What is expected →
Identify each line below that contains the word "scene", and copy it out.

Source excerpt →
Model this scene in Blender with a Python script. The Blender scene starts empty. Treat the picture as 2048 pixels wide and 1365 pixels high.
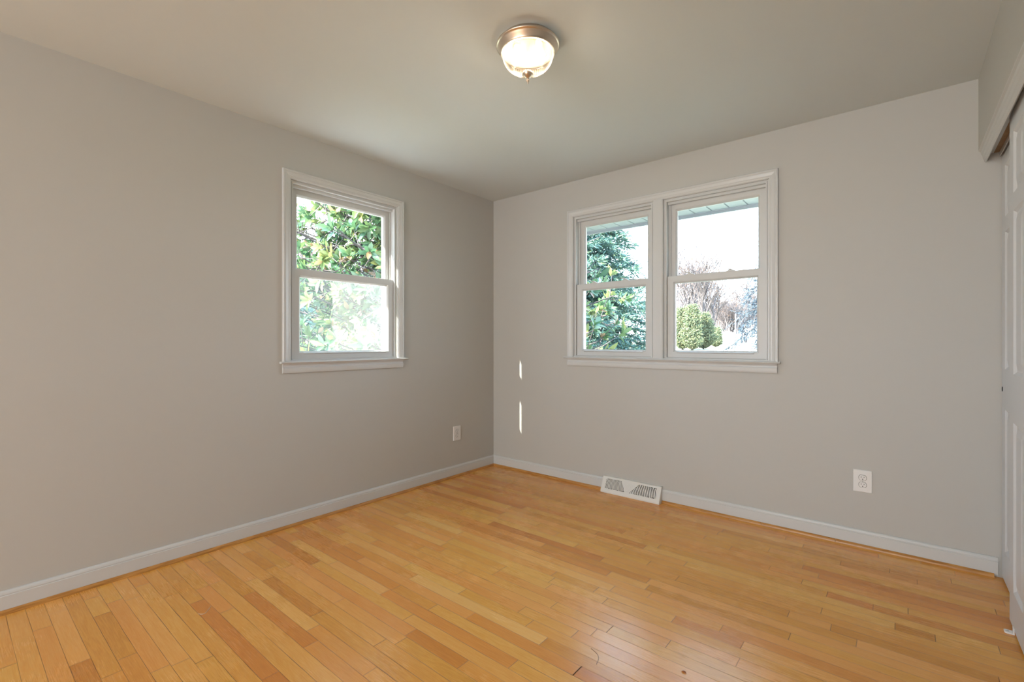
import bpy, bmesh, math, random
from mathutils import Vector, Matrix
import numpy as np
SC = bpy.context.scene
COL = SC.collection
# ------------------------------------------------------------------ camera
FPX, CX, CY, HC = 942.0, 1024.0, 683.5, 1.143
AZ = math.radians(39.45)
FW = Vector((-math.sin(AZ), math.cos(AZ), 0)); RT = Vector((math.cos(AZ), math.sin(AZ), 0))
CAM = Vector((2.908, -3.264, HC))
cd = bpy.data.cameras.new('camera'); cam = bpy.data.objects.new('camera', cd); COL.objects.link(cam)
cd.sensor_fit = 'HORIZONTAL'; cd.sensor_width = 36; cd.lens = FPX/2048*36
cd.shift_y = 1.0/2048; cd.clip_start = 0.02; cd.clip_end = 400
cam.location = CAM; cam.rotation_euler = (math.pi/2, 0, AZ)
SC.camera = cam
# ------------------------------------------------------------------ view
SC.view_settings.view_transform = 'Standard'; SC.view_settings.look = 'None'
SC.view_settings.gamma = 1; SC.view_settings.use_curve_mapping = False
SC.view_settings.exposure = 0.51
# ------------------------------------------------------------------ sky
W = bpy.data.worlds.new('sky'); SC.world = W; W.use_nodes = True
nt = W.node_tree; nt.nodes.clear()
wo = nt.nodes.new('ShaderNodeOutputWorld'); bg = nt.nodes.new('ShaderNodeBackground')
tc = nt.nodes.new('ShaderNodeTexCoord'); sx = nt.nodes.new('ShaderNodeSeparateXYZ'); cr = nt.nodes.new('ShaderNodeValToRGB')
cr.color_ramp.elements[0].position = 0.0; cr.color_ramp.elements[0].color = (0.76, 0.87, 1.0, 1)
cr.color_ramp.elements[1].position = 0.6; cr.color_ramp.elements[1].color = (0.50, 0.72, 1.0, 1)
nt.links.new(tc.outputs['Generated'], sx.inputs[0]); nt.links.new(sx.outputs['Z'], cr.inputs[0])
nt.links.new(cr.outputs[0], bg.inputs['Color']); nt.links.new(bg.outputs[0], wo.inputs[0])
bg.inputs['Strength'].default_value = 8.0
# ------------------------------------------------------------------ sun (low winter sun grazing the left facade)
sd = bpy.data.lights.new('sun', 'SUN'); so = bpy.data.objects.new('sun', sd); COL.objects.link(so)
sd.energy = 32.0; sd.angle = math.radians(0.5); sd.color = (1.0, 0.94, 0.84)
SUNDIR = Vector((0.279, 1.0, -0.619*1.038)).normalized()
so.rotation_euler = SUNDIR.to_track_quat('-Z', 'Y').to_euler(); so.location = (-4, -12, 9)
# unseen soft fill light added behind the camera to brighten the room
def area(name, loc, rot, sx_, sy_, e, col):
    a = bpy.data.lights.new(name, 'AREA'); o = bpy.data.objects.new(name, a); COL.objects.link(o)
    a.shape = 'RECTANGLE'; a.size = sx_; a.size_y = sy_; a.energy = e; a.color = col
    o.location = loc; o.rotation_euler = rot; return o
area('fill_light', (1.85, -7.65, 1.40), (math.radians(90), 0, 0), 2.3, 1.9, 110, (0.95, 0.985, 1.0))

# ------------------------------------------------------------------ helpers
def at(px, t, py=None, z=None):
    u = (px-CX)/FPX
    p = CAM + t*(FW + u*RT)
    p.z = HC - (py-CY)/FPX*t if py is not None else (z or 0)
    return p
def new_mat(name, color=(.8,.8,.8), rough=.5, metal=0.0, spec=.5):
    m = bpy.data.materials.new(name); m.use_nodes = True
    b = m.node_tree.nodes['Principled BSDF']
    b.inputs['Base Color'].default_value = (*color, 1); b.inputs['Roughness'].default_value = rough
    b.inputs['Metallic'].default_value = metal; b.inputs['Specular IOR Level'].default_value = spec
    return m
def nd(m, t, **kw):
    n = m.node_tree.nodes.new(t)
    for k, v in kw.items(): setattr(n, k, v)
    return n
def lk(m, a, b): m.node_tree.links.new(a, b)
def bsdf(m): return m.node_tree.nodes['Principled BSDF']
def add_bump(m, scale=200, strength=.1, dist=.001, detail=2):
    t = nd(m, 'ShaderNodeTexCoord'); n = nd(m, 'ShaderNodeTexNoise'); b = nd(m, 'ShaderNodeBump')
    n.inputs['Scale'].default_value = scale; n.inputs['Detail'].default_value = detail
    b.inputs['Strength'].default_value = strength; b.inputs['Distance'].default_value = dist
    lk(m, t.outputs['Object'], n.inputs['Vector']); lk(m, n.outputs['Fac'], b.inputs['Height']); lk(m, b.outputs[0], bsdf(m).inputs['Normal'])
def mottle(m, c1, c2, scale=3, detail=3, coord='Object', lo=.3, hi=.7):
    t = nd(m, 'ShaderNodeTexCoord'); n = nd(m, 'ShaderNodeTexNoise'); r = nd(m, 'ShaderNodeValToRGB')
    n.inputs['Scale'].default_value = scale; n.inputs['Detail'].default_value = detail
    r.color_ramp.elements[0].position = lo; r.color_ramp.elements[0].color = (*c1, 1)
    r.color_ramp.elements[1].position = hi; r.color_ramp.elements[1].color = (*c2, 1)
    lk(m, t.outputs[coord], n.inputs['Vector']); lk(m, n.outputs['Fac'], r.inputs[0]); lk(m, r.outputs[0], bsdf(m).inputs['Base Color'])

class MB:
    def __init__(s): s.v = []; s.f = []; s.c = []; s.smooth = []
    def add(s, vs, fs, smooth=False, col=None):
        o = len(s.v); s.v += [tuple(x) for x in vs]
        for f in fs:
            s.f.append(tuple(i+o for i in f)); s.smooth.append(smooth)
            if col is not None: s.c.append(col)
    def box(s, a, b, T=None):
        x0, y0, z0 = [min(p, q) for p, q in zip(a, b)]; x1, y1, z1 = [max(p, q) for p, q in zip(a, b)]
        vs = [(x, y, z) for z in (z0, z1) for y in (y0, y1) for x in (x0, x1)]
        if T: vs = [T(*v) for v in vs]
        s.add(vs, [(0,2,3,1), (4,5,7,6), (0,1,5,4), (2,6,7,3), (0,4,6,2), (1,3,7,5)])
    def sweep(s, rings, closed_ring=True, closed_path=False, caps=True, smooth=False):
        """rings: list of equal-length point lists"""
        n = len(rings[0]); m = len(rings); vs = [p for r in rings for p in r]; fs = []
        for i in range(m if closed_path else m-1):
            j = (i+1) % m
            for k in range(n if closed_ring else n-1):
                l = (k+1) % n
                fs.append((i*n+k, i*n+l, j*n+l, j*n+k))
        if caps and not closed_path and closed_ring:
            fs.append(tuple(range(n))[::-1]); fs.append(tuple((m-1)*n+k for k in range(n)))
        s.add(vs, fs, smooth)
    def extrude(s, prof, T, u0, u1):
        """prof: list of (a,b); T(u,a,b)->xyz"""
        s.sweep([[T(u0, a, b) for a, b in prof], [T(u1, a, b) for a, b in prof]])
    def lathe(s, prof, c=(0,0,0), n=48, smooth=True, rib=None):
        rings = []
        for k in range(n):
            a = 2*math.pi*k/n; q = 1.0
            if rib: q = 1 + (rib if k % 2 else 0)
            rings.append([(c[0]+r*q*math.cos(a), c[1]+r*q*math.sin(a), c[2]+z) for r, z in prof])
        s.sweep(rings, closed_ring=False, closed_path=True, caps=False, smooth=smooth)
    def tube(s, pts, rad, n=6, smooth=True, caps=True):
        pts = [Vector(p) for p in pts]; rings = []
        if not isinstance(rad, (list, tuple)): rad = [rad]*len(pts)
        for i, p in enumerate(pts):
            d = (pts[min(i+1, len(pts)-1)] - pts[max(i-1, 0)]).normalized()
            a = d.cross(Vector((0,0,1)) if abs(d.z) < .9 else Vector((1,0,0))).normalized(); b = d.cross(a)
            rings.append([p + rad[i]*(a*math.cos(2*math.pi*k/n)+b*math.sin(2*math.pi*k/n)) for k in range(n)])
        s.sweep(rings, caps=caps, smooth=smooth)
    def build(s, name, mat, parent=None, bevel=0, recalc=True):
        me = bpy.data.meshes.new(name); me.from_pydata(s.v, [], s.f); me.update()
        if recalc:
            bm = bmesh.new(); bm.from_mesh(me); bmesh.ops.recalc_face_normals(bm, faces=bm.faces); bm.to_mesh(me); bm.free()
        me.polygons.foreach_set('use_smooth', s.smooth)
        if s.c:
            at_ = me.color_attributes.new('tint', 'FLOAT_COLOR', 'CORNER')
            arr = np.zeros((len(me.loops), 4), dtype=np.float32); i = 0
            for f, c in zip(s.f, s.c):
                arr[i:i+len(f)] = c; i += len(f)
            at_.data.foreach_set('color', arr.ravel())
        o = bpy.data.objects.new(name, me); COL.objects.link(o)
        for mm in (mat if isinstance(mat, list) else [mat]): me.materials.append(mm)
        if parent: o.parent = parent
        if bevel:
            md = o.modifiers.new('edge', 'BEVEL'); md.width = bevel; md.segments = 2; md.limit_method = 'ANGLE'
        return o
def empty(name, loc=(0,0,0), rz=0, label=None, cat=None, group=None, kind=None):
    o = bpy.data.objects.new(name, None); COL.objects.link(o); o.location = loc; o.rotation_euler = (0,0,rz)
    o.empty_display_size = .1
    return tag(o, label, cat, group, kind)
def tag(o, label=None, cat=None, group=None, kind=None):
    if label: o['label'] = label
    if cat: o['category'] = cat
    if group: o['group'] = group
    if kind: o['kind'] = kind
    return o
def struct(o, label=None): return tag(o, label=label, kind='structure')
def copy_tree(o, parent=None):
    c = o.copy(); COL.objects.link(c)
    if parent is not None: c.parent = parent
    for ch in [x for x in COL.objects if x.parent == o]: copy_tree(ch, c)
    return c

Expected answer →
Model this scene in Blender with a Python script. The Blender scene starts empty. Treat the picture as 2048 pixels wide and 1365 pixels high.
SC = bpy.context.scene